### Aim of the task
Word for word, transcribe the lines below and drop the pictures.
— begin —
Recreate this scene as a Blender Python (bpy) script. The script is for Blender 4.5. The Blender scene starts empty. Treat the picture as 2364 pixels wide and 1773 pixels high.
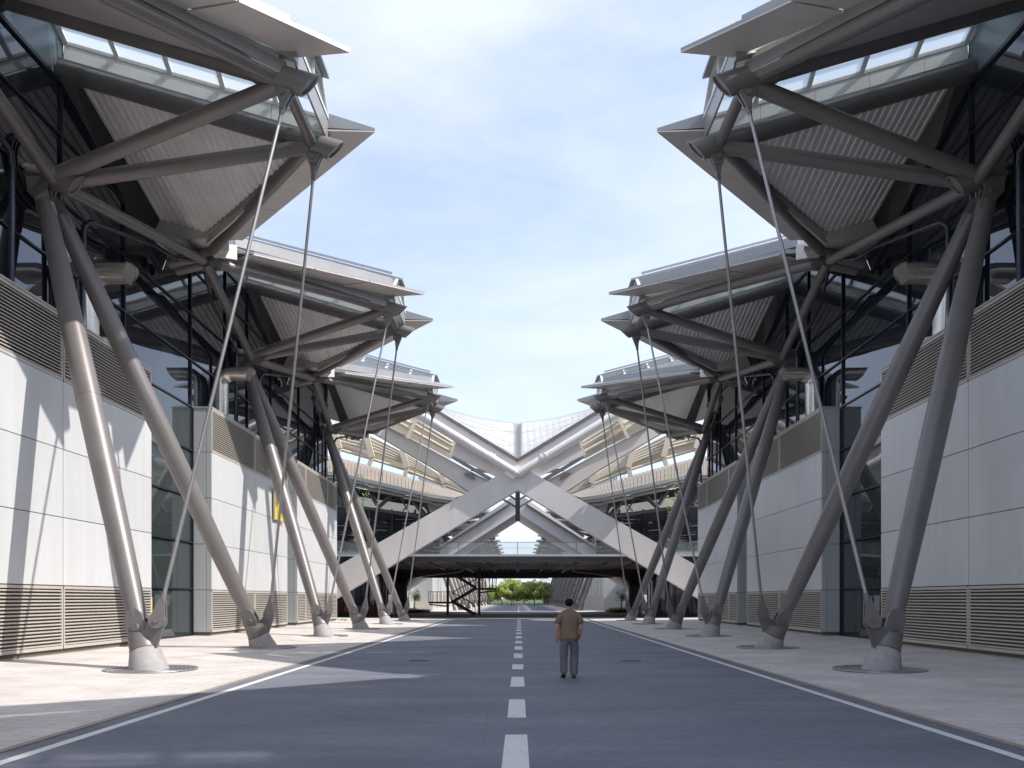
import bpy, bmesh, math, random
from mathutils import Vector, Matrix, noise
random.seed(7)
R = math.radians
scene = bpy.context.scene
COL = scene.collection

# ------------------------------------------------------------------ camera, sky, sun, exposure
FPX, CX, HY, EYE = 1780.0, 1197.0, 1382.0, 1.72      # focal length, vanishing point and horizon in photo pixels (2364 wide)
cam_d = bpy.data.cameras.new('camera'); cam = bpy.data.objects.new('camera', cam_d); COL.objects.link(cam)
cam.location = (0, 0, EYE); cam.rotation_euler = (R(90), 0, 0)
cam_d.sensor_width = 36; cam_d.lens = FPX/2364*36
cam_d.shift_x = (1182-CX)/2364; cam_d.shift_y = (HY-886.5)/2364
cam_d.clip_start = .05; cam_d.clip_end = 4000
scene.camera = cam

SUN = Vector((1, -.22, 1.17)).normalized()           # towards the sun
elev = math.asin(SUN.z); azim = math.atan2(SUN.x, SUN.y)
w = bpy.data.worlds.new('World'); scene.world = w; w.use_nodes = True
nt = w.node_tree; nd = nt.nodes; lk = nt.links
bg = nd['Background']; sky = nd.new('ShaderNodeTexSky'); sky.sky_type = 'NISHITA'; sky.sun_disc = False
sky.sun_elevation = elev; sky.sun_rotation = azim; sky.dust_density = 1.6; sky.air_density = 1.0; sky.ozone_density = 1.5
tc = nd.new('ShaderNodeTexCoord'); mp = nd.new('ShaderNodeMapping'); mp.inputs['Scale'].default_value = (1, .8, 2.6)
mp.inputs['Rotation'].default_value = (.2, .35, .3)
n1 = nd.new('ShaderNodeTexNoise'); n1.inputs['Scale'].default_value = 2.0; n1.inputs['Detail'].default_value = 9; n1.inputs['Roughness'].default_value = .58
n1.inputs['Distortion'].default_value = .35
cr = nd.new('ShaderNodeValToRGB'); cr.color_ramp.elements[0].position = .36; cr.color_ramp.elements[1].position = .68
cr.color_ramp.elements[0].color = (.40, .40, .40, 1); cr.color_ramp.elements[1].color = (.90, .90, .90, 1)
sx = nd.new('ShaderNodeSeparateXYZ'); hz = nd.new('ShaderNodeMapRange')
hz.inputs['From Min'].default_value = .02; hz.inputs['From Max'].default_value = .62
hz.inputs['To Min'].default_value = .92; hz.inputs['To Max'].default_value = 0
mx = nd.new('ShaderNodeMath'); mx.operation = 'MAXIMUM'
mix = nd.new('ShaderNodeMixRGB'); mix.inputs['Color2'].default_value = (3.55, 3.85, 4.45, 1)
lk.new(tc.outputs['Generated'], mp.inputs['Vector']); lk.new(mp.outputs[0], n1.inputs['Vector']); lk.new(n1.outputs['Fac'], cr.inputs[0])
lk.new(tc.outputs['Generated'], sx.inputs[0]); lk.new(sx.outputs['Z'], hz.inputs['Value'])
lk.new(cr.outputs[0], mx.inputs[0]); lk.new(hz.outputs[0], mx.inputs[1]); lk.new(mx.outputs[0], mix.inputs['Fac'])
lk.new(sky.outputs[0], mix.inputs['Color1']); lk.new(mix.outputs[0], bg.inputs['Color']); bg.inputs['Strength'].default_value = .14

sun_d = bpy.data.lights.new('sun', 'SUN'); sun = bpy.data.objects.new('sun', sun_d); COL.objects.link(sun)
sun_d.energy = 2.65; sun_d.angle = R(.55); sun_d.color = (1, .945, .88)
sun.rotation_euler = SUN.to_track_quat('Z', 'Y').to_euler(); sun.location = (60, -20, 70)
scene.view_settings.view_transform = 'Standard'; scene.view_settings.look = 'None'
scene.view_settings.exposure = 1.0; scene.view_settings.gamma = 1

# ------------------------------------------------------------------ materials
def mat(name, c, rough=.5, metal=0, var=.06, vs=1.5, bump=0, bs=30, spec=.5, coat=0):
    m = bpy.data.materials.new(name); m.use_nodes = True; t = m.node_tree; b = t.nodes['Principled BSDF']
    b.inputs['Roughness'].default_value = rough; b.inputs['Metallic'].default_value = metal
    b.inputs['Specular IOR Level'].default_value = spec; b.inputs['Coat Weight'].default_value = coat
    g = t.nodes.new('ShaderNodeNewGeometry')
    if var:
        n = t.nodes.new('ShaderNodeTexNoise'); n.inputs['Scale'].default_value = vs; n.inputs['Detail'].default_value = 6
        n.inputs['Roughness'].default_value = .6
        r = t.nodes.new('ShaderNodeValToRGB'); e = r.color_ramp.elements
        e[0].position = .3; e[1].position = .7
        e[0].color = (*[x*(1-var) for x in c], 1); e[1].color = (*[min(1, x*(1+var)) for x in c], 1)
        t.links.new(g.outputs['Position'], n.inputs['Vector']); t.links.new(n.outputs['Fac'], r.inputs[0]); t.links.new(r.outputs[0], b.inputs['Base Color'])
        mr = t.nodes.new('ShaderNodeMapRange'); mr.inputs['To Min'].default_value = rough*.82; mr.inputs['To Max'].default_value = min(1, rough*1.2)
        t.links.new(n.outputs['Fac'], mr.inputs['Value']); t.links.new(mr.outputs[0], b.inputs['Roughness'])
    else: b.inputs['Base Color'].default_value = (*c, 1)
    if bump:
        n2 = t.nodes.new('ShaderNodeTexNoise'); n2.inputs['Scale'].default_value = bs; n2.inputs['Detail'].default_value = 4
        bp = t.nodes.new('ShaderNodeBump'); bp.inputs['Strength'].default_value = bump; bp.inputs['Distance'].default_value = .01
        t.links.new(g.outputs['Position'], n2.inputs['Vector']); t.links.new(n2.outputs['Fac'], bp.inputs['Height']); t.links.new(bp.outputs[0], b.inputs['Normal'])
    return m
M = {}
M['steel'] = mat('steel_paint', (.20, .182, .178), .40, .2, .07, 1.2, .03, 60)
M['steel_dk'] = mat('steel_paint_dark', (.165, .152, .15), .46, .15, .12, 2.0, .03, 60)  # darker tone of the steel paint, for main tubes, pins and edges
M['rod'] = mat('galvanised_rod', (.36, .34, .34), .32, .6, .05, 3)
M['plinth'] = mat('cast_concrete', (.36, .345, .345), .7, 0, .14, 6, .25, 40)
M['rust'] = mat('rust_line', (.20, .10, .05), .8, 0, .3, 12)
M['soffit'] = mat('soffit_panel', (.60, .57, .55), .45, .1, .05, .7)
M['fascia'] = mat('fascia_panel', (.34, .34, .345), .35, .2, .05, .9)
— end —
### Answer in full
Recreate this scene as a Blender Python (bpy) script. The script is for Blender 4.5. The Blender scene starts empty. Treat the picture as 2364 pixels wide and 1773 pixels high.
import bpy, bmesh, math, random
from mathutils import Vector, Matrix, noise
random.seed(7)
R = math.radians
scene = bpy.context.scene
COL = scene.collection

# ------------------------------------------------------------------ camera, sky, sun, exposure
FPX, CX, HY, EYE = 1780.0, 1197.0, 1382.0, 1.72      # focal length, vanishing point and horizon in photo pixels (2364 wide)
cam_d = bpy.data.cameras.new('camera'); cam = bpy.data.objects.new('camera', cam_d); COL.objects.link(cam)
cam.location = (0, 0, EYE); cam.rotation_euler = (R(90), 0, 0)
cam_d.sensor_width = 36; cam_d.lens = FPX/2364*36
cam_d.shift_x = (1182-CX)/2364; cam_d.shift_y = (HY-886.5)/2364
cam_d.clip_start = .05; cam_d.clip_end = 4000
scene.camera = cam

SUN = Vector((1, -.22, 1.17)).normalized()           # towards the sun
elev = math.asin(SUN.z); azim = math.atan2(SUN.x, SUN.y)
w = bpy.data.worlds.new('World'); scene.world = w; w.use_nodes = True
nt = w.node_tree; nd = nt.nodes; lk = nt.links
bg = nd['Background']; sky = nd.new('ShaderNodeTexSky'); sky.sky_type = 'NISHITA'; sky.sun_disc = False
sky.sun_elevation = elev; sky.sun_rotation = azim; sky.dust_density = 1.6; sky.air_density = 1.0; sky.ozone_density = 1.5
tc = nd.new('ShaderNodeTexCoord'); mp = nd.new('ShaderNodeMapping'); mp.inputs['Scale'].default_value = (1, .8, 2.6)
mp.inputs['Rotation'].default_value = (.2, .35, .3)
n1 = nd.new('ShaderNodeTexNoise'); n1.inputs['Scale'].default_value = 2.0; n1.inputs['Detail'].default_value = 9; n1.inputs['Roughness'].default_value = .58
n1.inputs['Distortion'].default_value = .35
cr = nd.new('ShaderNodeValToRGB'); cr.color_ramp.elements[0].position = .36; cr.color_ramp.elements[1].position = .68
cr.color_ramp.elements[0].color = (.40, .40, .40, 1); cr.color_ramp.elements[1].color = (.90, .90, .90, 1)
sx = nd.new('ShaderNodeSeparateXYZ'); hz = nd.new('ShaderNodeMapRange')
hz.inputs['From Min'].default_value = .02; hz.inputs['From Max'].default_value = .62
hz.inputs['To Min'].default_value = .92; hz.inputs['To Max'].default_value = 0
mx = nd.new('ShaderNodeMath'); mx.operation = 'MAXIMUM'
mix = nd.new('ShaderNodeMixRGB'); mix.inputs['Color2'].default_value = (3.55, 3.85, 4.45, 1)
lk.new(tc.outputs['Generated'], mp.inputs['Vector']); lk.new(mp.outputs[0], n1.inputs['Vector']); lk.new(n1.outputs['Fac'], cr.inputs[0])
lk.new(tc.outputs['Generated'], sx.inputs[0]); lk.new(sx.outputs['Z'], hz.inputs['Value'])
lk.new(cr.outputs[0], mx.inputs[0]); lk.new(hz.outputs[0], mx.inputs[1]); lk.new(mx.outputs[0], mix.inputs['Fac'])
lk.new(sky.outputs[0], mix.inputs['Color1']); lk.new(mix.outputs[0], bg.inputs['Color']); bg.inputs['Strength'].default_value = .14

sun_d = bpy.data.lights.new('sun', 'SUN'); sun = bpy.data.objects.new('sun', sun_d); COL.objects.link(sun)
sun_d.energy = 2.65; sun_d.angle = R(.55); sun_d.color = (1, .945, .88)
sun.rotation_euler = SUN.to_track_quat('Z', 'Y').to_euler(); sun.location = (60, -20, 70)
scene.view_settings.view_transform = 'Standard'; scene.view_settings.look = 'None'
scene.view_settings.exposure = 1.0; scene.view_settings.gamma = 1

# ------------------------------------------------------------------ materials
def mat(name, c, rough=.5, metal=0, var=.06, vs=1.5, bump=0, bs=30, spec=.5, coat=0):
    m = bpy.data.materials.new(name); m.use_nodes = True; t = m.node_tree; b = t.nodes['Principled BSDF']
    b.inputs['Roughness'].default_value = rough; b.inputs['Metallic'].default_value = metal
    b.inputs['Specular IOR Level'].default_value = spec; b.inputs['Coat Weight'].default_value = coat
    g = t.nodes.new('ShaderNodeNewGeometry')
    if var:
        n = t.nodes.new('ShaderNodeTexNoise'); n.inputs['Scale'].default_value = vs; n.inputs['Detail'].default_value = 6
        n.inputs['Roughness'].default_value = .6
        r = t.nodes.new('ShaderNodeValToRGB'); e = r.color_ramp.elements
        e[0].position = .3; e[1].position = .7
        e[0].color = (*[x*(1-var) for x in c], 1); e[1].color = (*[min(1, x*(1+var)) for x in c], 1)
        t.links.new(g.outputs['Position'], n.inputs['Vector']); t.links.new(n.outputs['Fac'], r.inputs[0]); t.links.new(r.outputs[0], b.inputs['Base Color'])
        mr = t.nodes.new('ShaderNodeMapRange'); mr.inputs['To Min'].default_value = rough*.82; mr.inputs['To Max'].default_value = min(1, rough*1.2)
        t.links.new(n.outputs['Fac'], mr.inputs['Value']); t.links.new(mr.outputs[0], b.inputs['Roughness'])
    else: b.inputs['Base Color'].default_value = (*c, 1)
    if bump:
        n2 = t.nodes.new('ShaderNodeTexNoise'); n2.inputs['Scale'].default_value = bs; n2.inputs['Detail'].default_value = 4
        bp = t.nodes.new('ShaderNodeBump'); bp.inputs['Strength'].default_value = bump; bp.inputs['Distance'].default_value = .01
        t.links.new(g.outputs['Position'], n2.inputs['Vector']); t.links.new(n2.outputs['Fac'], bp.inputs['Height']); t.links.new(bp.outputs[0], b.inputs['Normal'])
    return m
M = {}
M['steel'] = mat('steel_paint', (.20, .182, .178), .40, .2, .07, 1.2, .03, 60)
M['steel_dk'] = mat('steel_paint_dark', (.165, .152, .15), .46, .15, .12, 2.0, .03, 60)  # darker tone of the steel paint, for main tubes, pins and edges
M['rod'] = mat('galvanised_rod', (.36, .34, .34), .32, .6, .05, 3)
M['plinth'] = mat('cast_concrete', (.36, .345, .345), .7, 0, .14, 6, .25, 40)
M['rust'] = mat('rust_line', (.20, .10, .05), .8, 0, .3, 12)
M['soffit'] = mat('soffit_panel', (.60, .57, .55), .45, .1, .05, .7)
M['fascia'] = mat('fascia_panel', (.34, .34, .345), .35, .2, .05, .9)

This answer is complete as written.